**Set exercise:** Repeat exactly the lines running from the line that contains "Keep writing the" to the line that contains "b, M['frame'], win)"; include both ends and add nothing.
-- start of Supplied material --
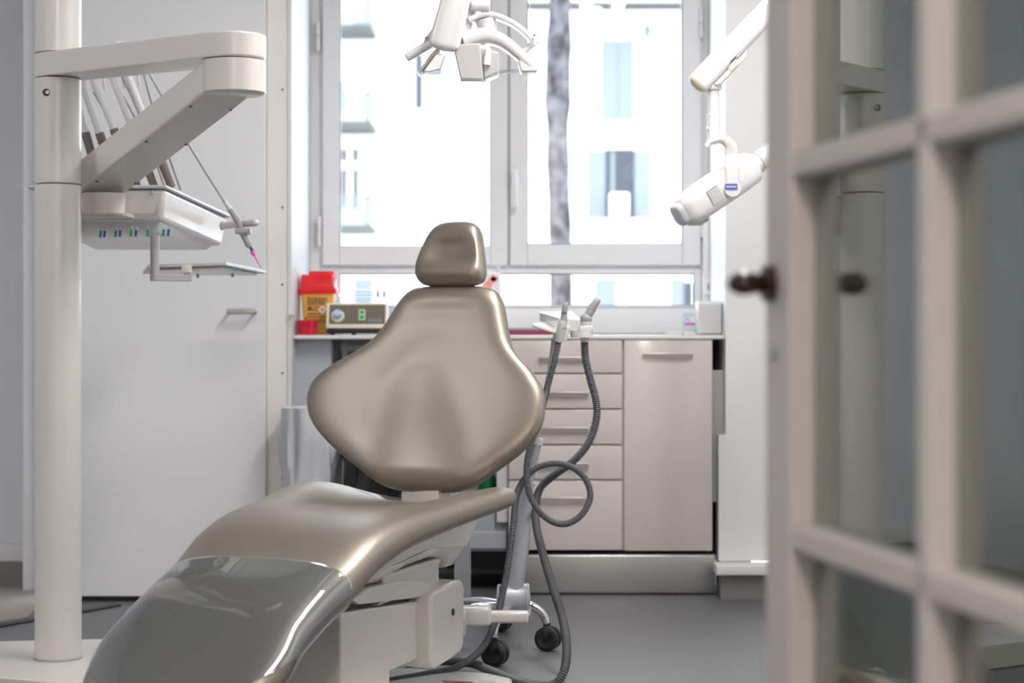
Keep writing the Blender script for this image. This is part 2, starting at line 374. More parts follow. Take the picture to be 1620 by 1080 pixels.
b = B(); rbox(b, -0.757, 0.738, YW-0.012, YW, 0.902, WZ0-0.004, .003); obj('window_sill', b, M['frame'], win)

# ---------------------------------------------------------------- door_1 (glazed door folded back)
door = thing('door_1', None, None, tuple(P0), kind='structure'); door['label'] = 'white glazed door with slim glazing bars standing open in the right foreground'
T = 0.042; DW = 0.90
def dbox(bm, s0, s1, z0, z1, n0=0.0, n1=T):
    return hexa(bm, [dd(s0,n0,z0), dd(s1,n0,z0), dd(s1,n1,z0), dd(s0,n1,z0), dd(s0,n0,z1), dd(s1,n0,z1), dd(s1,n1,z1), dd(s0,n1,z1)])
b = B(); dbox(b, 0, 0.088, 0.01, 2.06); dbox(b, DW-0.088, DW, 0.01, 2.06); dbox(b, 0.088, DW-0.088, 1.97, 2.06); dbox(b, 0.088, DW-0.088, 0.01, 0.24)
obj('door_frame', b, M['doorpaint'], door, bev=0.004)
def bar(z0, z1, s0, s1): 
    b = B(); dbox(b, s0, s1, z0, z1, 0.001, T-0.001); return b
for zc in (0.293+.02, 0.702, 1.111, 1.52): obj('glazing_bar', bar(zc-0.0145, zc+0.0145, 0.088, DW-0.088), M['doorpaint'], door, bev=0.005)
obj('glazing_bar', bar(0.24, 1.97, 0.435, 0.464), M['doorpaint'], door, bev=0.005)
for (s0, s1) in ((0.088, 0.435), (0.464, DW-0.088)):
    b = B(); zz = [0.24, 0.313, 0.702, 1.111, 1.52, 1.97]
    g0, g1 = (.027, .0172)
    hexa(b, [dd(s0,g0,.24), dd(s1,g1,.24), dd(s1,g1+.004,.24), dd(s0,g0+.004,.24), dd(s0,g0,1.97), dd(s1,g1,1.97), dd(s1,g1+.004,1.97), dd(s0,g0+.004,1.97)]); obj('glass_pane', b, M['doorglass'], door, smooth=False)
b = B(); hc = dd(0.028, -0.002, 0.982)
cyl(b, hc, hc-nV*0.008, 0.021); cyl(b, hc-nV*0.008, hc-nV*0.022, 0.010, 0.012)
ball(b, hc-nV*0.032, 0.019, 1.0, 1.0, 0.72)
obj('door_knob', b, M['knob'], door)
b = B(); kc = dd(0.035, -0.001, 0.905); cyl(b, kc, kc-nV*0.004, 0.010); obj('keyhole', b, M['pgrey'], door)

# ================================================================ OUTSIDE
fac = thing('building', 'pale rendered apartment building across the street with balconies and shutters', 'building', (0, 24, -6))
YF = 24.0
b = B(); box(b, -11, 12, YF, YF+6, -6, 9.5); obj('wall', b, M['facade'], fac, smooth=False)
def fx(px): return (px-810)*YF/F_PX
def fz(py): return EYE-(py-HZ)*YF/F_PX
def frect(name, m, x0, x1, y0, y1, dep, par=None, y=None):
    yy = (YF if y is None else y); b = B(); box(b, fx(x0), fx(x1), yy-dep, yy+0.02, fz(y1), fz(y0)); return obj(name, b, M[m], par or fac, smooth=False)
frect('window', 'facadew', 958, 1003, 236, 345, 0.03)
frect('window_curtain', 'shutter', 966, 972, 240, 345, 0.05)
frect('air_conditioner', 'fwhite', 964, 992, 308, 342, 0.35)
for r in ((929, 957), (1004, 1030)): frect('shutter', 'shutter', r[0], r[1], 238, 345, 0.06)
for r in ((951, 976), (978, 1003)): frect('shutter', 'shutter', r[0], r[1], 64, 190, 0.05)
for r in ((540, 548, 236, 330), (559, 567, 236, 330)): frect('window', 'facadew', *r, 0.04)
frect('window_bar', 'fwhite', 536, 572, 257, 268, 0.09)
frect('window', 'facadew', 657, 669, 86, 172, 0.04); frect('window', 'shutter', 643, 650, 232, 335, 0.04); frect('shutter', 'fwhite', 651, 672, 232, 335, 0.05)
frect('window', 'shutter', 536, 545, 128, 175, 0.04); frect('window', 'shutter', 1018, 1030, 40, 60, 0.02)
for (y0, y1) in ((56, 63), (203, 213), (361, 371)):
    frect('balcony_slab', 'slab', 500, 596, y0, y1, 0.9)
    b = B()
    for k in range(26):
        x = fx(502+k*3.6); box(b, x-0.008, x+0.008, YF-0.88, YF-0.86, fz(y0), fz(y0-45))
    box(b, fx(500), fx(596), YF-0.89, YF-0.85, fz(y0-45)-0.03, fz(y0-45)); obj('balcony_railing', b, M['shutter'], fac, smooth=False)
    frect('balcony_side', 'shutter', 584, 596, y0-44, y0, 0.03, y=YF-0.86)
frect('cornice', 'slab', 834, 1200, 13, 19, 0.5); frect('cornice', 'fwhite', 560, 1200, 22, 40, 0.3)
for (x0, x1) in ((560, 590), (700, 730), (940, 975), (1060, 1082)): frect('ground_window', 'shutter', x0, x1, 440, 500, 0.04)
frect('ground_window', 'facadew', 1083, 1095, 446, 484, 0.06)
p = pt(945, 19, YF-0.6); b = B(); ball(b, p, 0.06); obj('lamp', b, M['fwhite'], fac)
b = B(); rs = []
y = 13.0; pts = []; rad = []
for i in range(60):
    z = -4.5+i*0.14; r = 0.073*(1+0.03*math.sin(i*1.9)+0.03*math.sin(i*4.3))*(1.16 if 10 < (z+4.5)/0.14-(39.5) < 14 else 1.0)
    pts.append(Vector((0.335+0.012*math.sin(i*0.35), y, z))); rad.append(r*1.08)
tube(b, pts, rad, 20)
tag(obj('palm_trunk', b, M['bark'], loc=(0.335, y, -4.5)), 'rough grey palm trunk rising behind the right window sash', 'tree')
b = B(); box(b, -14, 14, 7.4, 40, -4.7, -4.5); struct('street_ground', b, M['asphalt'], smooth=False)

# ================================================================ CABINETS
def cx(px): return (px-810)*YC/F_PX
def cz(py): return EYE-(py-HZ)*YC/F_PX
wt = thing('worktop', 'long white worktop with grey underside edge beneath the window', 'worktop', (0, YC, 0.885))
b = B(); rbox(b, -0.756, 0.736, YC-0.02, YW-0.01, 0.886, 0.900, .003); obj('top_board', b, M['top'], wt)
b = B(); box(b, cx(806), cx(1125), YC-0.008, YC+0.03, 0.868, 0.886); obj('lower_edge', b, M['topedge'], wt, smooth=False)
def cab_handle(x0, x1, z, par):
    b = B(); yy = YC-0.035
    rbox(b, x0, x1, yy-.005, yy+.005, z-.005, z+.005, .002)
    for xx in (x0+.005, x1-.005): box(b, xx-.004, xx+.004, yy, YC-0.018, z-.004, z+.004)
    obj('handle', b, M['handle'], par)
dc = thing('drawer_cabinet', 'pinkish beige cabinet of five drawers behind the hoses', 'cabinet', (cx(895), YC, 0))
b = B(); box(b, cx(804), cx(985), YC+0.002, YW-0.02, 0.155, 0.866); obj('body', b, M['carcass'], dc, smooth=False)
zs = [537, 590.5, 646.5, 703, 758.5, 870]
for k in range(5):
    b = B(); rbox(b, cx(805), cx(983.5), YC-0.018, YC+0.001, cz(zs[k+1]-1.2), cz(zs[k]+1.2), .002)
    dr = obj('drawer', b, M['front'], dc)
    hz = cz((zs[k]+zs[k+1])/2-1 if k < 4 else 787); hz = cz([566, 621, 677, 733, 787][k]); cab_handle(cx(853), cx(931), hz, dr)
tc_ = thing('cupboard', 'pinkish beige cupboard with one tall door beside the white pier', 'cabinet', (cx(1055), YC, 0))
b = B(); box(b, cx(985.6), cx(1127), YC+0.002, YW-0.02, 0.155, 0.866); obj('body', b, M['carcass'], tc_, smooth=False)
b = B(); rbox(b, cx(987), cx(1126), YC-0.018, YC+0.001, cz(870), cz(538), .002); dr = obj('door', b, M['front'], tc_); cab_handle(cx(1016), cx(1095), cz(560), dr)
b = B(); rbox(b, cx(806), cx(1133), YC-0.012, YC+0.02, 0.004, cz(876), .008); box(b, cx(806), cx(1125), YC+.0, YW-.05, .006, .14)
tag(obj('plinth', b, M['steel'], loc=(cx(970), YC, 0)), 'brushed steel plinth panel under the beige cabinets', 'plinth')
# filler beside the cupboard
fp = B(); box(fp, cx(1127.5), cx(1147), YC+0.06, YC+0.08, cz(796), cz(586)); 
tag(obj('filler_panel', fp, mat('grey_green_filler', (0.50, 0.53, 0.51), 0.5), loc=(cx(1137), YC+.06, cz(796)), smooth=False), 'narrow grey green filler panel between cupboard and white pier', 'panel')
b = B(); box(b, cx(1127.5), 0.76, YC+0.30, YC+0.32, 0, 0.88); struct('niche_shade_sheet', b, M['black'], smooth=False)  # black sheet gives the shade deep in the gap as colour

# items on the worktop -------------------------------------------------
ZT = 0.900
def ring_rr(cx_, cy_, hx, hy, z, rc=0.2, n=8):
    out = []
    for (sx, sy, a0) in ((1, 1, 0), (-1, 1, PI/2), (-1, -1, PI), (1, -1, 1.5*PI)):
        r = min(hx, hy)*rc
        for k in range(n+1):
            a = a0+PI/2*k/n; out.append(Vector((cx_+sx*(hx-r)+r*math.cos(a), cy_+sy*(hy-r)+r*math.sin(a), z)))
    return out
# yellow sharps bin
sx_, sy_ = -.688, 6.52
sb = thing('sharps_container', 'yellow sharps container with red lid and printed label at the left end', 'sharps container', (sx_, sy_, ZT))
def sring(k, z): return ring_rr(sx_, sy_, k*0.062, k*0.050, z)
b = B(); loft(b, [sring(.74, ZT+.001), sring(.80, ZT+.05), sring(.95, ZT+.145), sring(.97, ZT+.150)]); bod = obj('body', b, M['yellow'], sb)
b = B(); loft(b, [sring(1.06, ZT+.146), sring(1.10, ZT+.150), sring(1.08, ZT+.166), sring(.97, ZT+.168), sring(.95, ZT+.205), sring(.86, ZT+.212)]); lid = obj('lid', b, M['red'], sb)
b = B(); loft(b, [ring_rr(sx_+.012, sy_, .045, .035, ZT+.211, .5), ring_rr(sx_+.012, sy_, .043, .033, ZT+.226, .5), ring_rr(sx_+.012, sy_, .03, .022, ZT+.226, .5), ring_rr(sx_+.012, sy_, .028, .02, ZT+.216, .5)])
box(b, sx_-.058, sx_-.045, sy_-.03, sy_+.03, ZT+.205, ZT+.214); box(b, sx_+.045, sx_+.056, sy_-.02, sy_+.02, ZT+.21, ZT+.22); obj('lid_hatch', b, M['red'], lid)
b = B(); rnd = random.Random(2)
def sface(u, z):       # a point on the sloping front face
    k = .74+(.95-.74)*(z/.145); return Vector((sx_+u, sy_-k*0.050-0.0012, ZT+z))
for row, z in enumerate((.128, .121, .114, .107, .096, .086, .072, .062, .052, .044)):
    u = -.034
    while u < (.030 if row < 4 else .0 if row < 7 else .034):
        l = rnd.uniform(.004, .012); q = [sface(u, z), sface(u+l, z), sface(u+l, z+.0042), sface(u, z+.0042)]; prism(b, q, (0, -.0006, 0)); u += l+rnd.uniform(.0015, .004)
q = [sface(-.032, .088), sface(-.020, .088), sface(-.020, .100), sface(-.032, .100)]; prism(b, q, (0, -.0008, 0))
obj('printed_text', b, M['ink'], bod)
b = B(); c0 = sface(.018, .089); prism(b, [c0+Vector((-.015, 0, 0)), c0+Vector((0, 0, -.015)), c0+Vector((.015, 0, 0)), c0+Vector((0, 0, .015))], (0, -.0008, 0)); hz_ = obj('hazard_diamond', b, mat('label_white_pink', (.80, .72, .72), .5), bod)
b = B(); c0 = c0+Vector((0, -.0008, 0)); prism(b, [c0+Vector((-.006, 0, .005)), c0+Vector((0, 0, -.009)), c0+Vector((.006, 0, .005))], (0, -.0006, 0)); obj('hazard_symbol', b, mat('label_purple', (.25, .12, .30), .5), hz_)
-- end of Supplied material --
-- start of Supplied material --
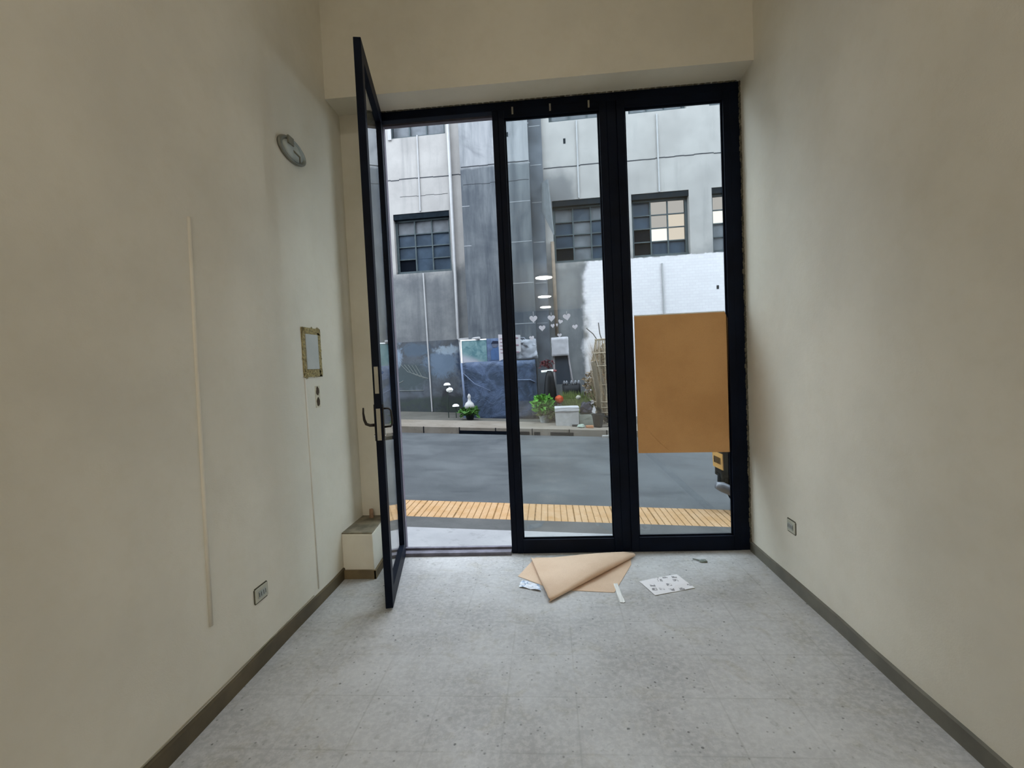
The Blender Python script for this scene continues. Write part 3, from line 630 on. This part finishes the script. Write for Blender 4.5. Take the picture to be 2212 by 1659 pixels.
-- end of Supplied material --
-- start of Supplied material --
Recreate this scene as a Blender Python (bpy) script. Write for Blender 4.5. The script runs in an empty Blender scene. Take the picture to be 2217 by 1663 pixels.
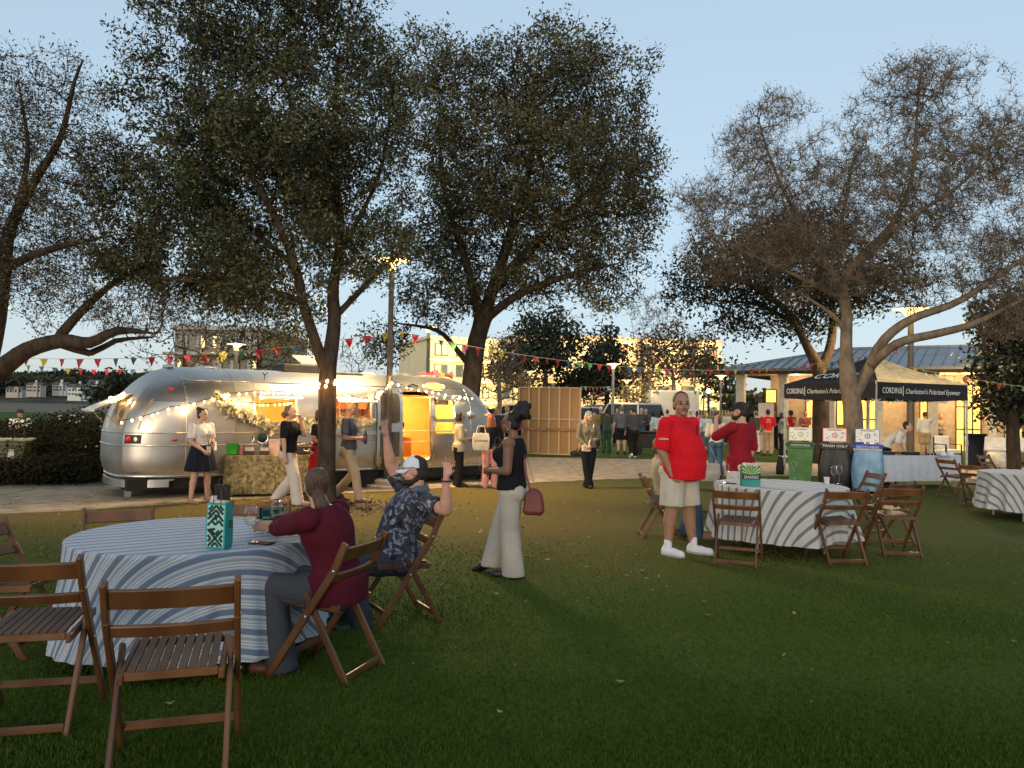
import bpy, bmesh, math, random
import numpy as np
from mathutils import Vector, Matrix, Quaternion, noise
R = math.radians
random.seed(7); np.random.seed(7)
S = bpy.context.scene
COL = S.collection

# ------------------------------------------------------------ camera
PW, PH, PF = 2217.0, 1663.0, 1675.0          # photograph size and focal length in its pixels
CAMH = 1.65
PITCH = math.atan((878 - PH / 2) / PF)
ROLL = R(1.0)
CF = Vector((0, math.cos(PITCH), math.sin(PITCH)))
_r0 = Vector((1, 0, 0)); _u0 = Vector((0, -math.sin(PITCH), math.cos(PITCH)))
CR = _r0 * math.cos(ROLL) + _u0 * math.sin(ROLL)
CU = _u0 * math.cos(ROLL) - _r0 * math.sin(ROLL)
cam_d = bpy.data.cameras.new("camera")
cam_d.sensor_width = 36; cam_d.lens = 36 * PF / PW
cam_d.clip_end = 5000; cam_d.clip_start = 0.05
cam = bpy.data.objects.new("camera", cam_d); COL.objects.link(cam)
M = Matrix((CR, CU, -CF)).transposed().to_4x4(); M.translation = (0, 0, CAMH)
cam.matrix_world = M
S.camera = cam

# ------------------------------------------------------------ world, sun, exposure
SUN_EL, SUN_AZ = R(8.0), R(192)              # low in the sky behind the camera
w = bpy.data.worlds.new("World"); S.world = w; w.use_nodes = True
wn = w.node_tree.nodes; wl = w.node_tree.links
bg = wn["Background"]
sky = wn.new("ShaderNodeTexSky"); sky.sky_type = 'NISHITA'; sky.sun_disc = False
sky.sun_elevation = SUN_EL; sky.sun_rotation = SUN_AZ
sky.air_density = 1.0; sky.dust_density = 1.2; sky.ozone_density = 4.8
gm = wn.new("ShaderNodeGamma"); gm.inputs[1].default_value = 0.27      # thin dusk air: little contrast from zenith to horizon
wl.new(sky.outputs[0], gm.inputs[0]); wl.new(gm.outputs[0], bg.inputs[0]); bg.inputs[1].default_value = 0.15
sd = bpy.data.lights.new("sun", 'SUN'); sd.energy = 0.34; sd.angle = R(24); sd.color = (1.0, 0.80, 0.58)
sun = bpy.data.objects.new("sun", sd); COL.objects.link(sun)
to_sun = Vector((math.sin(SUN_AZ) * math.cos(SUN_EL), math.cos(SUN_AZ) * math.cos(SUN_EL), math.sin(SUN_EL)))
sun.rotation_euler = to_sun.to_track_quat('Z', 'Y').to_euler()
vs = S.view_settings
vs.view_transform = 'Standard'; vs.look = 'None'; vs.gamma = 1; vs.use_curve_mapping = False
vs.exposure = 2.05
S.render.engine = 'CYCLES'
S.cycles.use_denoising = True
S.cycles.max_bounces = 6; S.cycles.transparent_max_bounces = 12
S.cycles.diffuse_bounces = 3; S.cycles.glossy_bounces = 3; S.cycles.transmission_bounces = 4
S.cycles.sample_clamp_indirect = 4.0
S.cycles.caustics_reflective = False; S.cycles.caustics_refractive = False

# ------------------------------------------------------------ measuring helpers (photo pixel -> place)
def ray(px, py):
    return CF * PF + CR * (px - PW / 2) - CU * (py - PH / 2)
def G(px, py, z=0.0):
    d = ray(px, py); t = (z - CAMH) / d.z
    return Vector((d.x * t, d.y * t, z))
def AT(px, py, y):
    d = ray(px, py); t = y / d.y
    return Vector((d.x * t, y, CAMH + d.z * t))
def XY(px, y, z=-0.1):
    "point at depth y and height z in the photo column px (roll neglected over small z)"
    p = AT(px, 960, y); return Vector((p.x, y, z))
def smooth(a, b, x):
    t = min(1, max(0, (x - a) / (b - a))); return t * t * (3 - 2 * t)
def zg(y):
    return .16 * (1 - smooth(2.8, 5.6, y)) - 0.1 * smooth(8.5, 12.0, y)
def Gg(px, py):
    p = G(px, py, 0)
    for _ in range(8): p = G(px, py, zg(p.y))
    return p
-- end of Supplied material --
**Expected answer:**
Keep writing the Blender script for this image. This is part 2, starting at line 374. More parts follow. Take the picture to be 1620 by 1080 pixels.
b = B(); rbox(b, -0.757, 0.738, YW-0.012, YW, 0.902, WZ0-0.004, .003); obj('window_sill', b, M['frame'], win)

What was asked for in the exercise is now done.